Upon Bidwill’s death, the club was now owned by his wife Violet who became the first female owner of a professional football team. She attended owner’s meetings and performed league business just like the other owners much to the chagrin of her male counterparts. She and Charley Bidwill had two adopted sons: Charles, Jr. and Bill. She married Walter Wolfner in 1949 and moved the franchise to St. Louis in 1960 and operated the Cardinals until her death in 1962 at the age of 62.

Violet Bidwell

Violet’s adopted sons gained 80% ownership upon her death with Wolfner getting the balance. A lawsuit ensued as Wolfner’s contention was it should be the other way around. In 1971, the sons wholly owned the Cardinals.

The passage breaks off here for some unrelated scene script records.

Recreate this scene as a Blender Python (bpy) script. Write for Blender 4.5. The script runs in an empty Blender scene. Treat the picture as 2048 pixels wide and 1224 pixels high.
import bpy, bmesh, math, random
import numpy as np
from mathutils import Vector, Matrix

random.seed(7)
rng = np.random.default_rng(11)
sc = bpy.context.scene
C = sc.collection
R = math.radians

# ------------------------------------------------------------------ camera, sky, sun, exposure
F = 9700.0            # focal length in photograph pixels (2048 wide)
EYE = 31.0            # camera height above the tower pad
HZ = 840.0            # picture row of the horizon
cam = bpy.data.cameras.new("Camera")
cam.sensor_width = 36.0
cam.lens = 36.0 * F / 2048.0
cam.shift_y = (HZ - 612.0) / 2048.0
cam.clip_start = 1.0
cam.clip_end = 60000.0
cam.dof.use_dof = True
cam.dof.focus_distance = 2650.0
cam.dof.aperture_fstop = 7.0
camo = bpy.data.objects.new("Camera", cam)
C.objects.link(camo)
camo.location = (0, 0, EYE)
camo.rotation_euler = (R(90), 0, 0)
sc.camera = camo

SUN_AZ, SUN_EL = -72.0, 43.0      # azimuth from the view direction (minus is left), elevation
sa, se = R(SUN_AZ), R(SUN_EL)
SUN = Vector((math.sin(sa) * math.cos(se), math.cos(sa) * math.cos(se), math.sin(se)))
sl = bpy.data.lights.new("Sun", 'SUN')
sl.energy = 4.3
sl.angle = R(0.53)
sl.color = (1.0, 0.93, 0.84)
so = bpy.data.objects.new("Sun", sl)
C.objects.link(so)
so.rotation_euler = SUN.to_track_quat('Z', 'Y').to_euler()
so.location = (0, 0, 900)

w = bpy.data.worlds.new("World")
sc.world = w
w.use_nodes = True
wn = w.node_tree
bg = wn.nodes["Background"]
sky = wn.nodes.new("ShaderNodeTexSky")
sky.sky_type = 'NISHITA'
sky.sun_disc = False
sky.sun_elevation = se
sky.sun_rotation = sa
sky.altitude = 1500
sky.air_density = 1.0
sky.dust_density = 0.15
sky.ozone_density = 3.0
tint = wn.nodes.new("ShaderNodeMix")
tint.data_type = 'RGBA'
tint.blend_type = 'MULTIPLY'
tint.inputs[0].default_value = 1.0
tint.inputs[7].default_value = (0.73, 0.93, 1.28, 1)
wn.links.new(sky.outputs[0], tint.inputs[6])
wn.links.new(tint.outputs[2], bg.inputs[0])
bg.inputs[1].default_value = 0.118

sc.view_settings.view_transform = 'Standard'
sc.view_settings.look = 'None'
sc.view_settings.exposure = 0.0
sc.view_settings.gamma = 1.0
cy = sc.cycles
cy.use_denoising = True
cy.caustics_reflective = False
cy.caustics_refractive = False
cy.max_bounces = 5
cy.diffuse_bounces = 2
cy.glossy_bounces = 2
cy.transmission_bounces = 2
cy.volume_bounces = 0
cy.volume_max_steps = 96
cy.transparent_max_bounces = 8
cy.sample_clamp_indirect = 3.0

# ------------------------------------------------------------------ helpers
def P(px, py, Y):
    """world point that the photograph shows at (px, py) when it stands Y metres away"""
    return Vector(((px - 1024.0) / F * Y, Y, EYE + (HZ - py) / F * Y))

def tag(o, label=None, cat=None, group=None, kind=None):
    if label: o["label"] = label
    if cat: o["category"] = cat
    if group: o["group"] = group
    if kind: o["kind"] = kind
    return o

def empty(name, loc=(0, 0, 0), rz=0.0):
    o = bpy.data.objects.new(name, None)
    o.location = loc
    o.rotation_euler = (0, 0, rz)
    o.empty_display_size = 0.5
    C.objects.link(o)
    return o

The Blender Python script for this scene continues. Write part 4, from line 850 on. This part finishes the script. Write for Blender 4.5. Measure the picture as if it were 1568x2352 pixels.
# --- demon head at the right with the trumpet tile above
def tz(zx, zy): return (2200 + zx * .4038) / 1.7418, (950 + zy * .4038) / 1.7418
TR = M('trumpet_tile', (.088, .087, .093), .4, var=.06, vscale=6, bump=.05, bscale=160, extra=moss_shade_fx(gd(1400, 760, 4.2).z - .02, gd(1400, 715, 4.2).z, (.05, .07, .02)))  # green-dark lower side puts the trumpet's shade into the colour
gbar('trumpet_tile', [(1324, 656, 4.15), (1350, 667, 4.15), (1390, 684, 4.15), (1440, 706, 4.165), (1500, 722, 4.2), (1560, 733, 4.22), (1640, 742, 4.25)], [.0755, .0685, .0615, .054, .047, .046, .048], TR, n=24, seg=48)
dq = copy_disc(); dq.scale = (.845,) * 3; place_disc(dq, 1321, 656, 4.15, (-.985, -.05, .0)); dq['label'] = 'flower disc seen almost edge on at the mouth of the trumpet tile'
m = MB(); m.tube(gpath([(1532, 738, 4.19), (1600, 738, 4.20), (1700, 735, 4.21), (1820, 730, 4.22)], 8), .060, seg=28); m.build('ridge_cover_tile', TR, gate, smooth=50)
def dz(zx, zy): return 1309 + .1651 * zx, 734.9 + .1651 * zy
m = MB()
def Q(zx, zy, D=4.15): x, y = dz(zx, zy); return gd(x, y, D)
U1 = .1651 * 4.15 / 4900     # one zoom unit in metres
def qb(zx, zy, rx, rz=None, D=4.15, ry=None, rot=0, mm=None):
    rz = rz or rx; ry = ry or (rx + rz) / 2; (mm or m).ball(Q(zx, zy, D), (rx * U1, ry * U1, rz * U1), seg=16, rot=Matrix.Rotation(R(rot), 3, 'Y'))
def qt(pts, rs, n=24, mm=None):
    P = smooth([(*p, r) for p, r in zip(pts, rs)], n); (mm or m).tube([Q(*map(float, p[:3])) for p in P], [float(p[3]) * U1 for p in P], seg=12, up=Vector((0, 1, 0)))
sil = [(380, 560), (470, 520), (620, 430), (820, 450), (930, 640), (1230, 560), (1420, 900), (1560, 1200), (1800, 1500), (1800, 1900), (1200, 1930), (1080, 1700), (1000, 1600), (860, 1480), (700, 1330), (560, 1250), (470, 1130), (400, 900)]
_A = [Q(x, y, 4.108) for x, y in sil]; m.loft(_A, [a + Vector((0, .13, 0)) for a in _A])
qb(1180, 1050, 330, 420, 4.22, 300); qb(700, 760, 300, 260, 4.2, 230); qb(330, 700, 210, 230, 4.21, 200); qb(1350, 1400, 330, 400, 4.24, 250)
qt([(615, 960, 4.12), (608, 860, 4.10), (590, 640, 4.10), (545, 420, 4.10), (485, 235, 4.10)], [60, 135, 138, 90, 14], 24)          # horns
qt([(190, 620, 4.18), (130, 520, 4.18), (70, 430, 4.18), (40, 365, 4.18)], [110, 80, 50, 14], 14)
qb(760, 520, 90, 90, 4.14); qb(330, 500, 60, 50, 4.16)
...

Only the Bears and the New York Football Giants have operated as family-owned longer than the Bidwells. The franchise has won two NFL titles in 1925 and 1947. They are the oldest continuous pro football team still in existence.

The franchise made another move in 1988 and became the Phoenix Cardinals. Then in 1994, the name was changed to the Arizona Cardinals to represent the region rather than a single city.

Today, Michael Bidwell is the principal owner, Chairman and President. At one time he was a federal prosecutor in Phoenix. His grandfather was Blue Shirt Charley.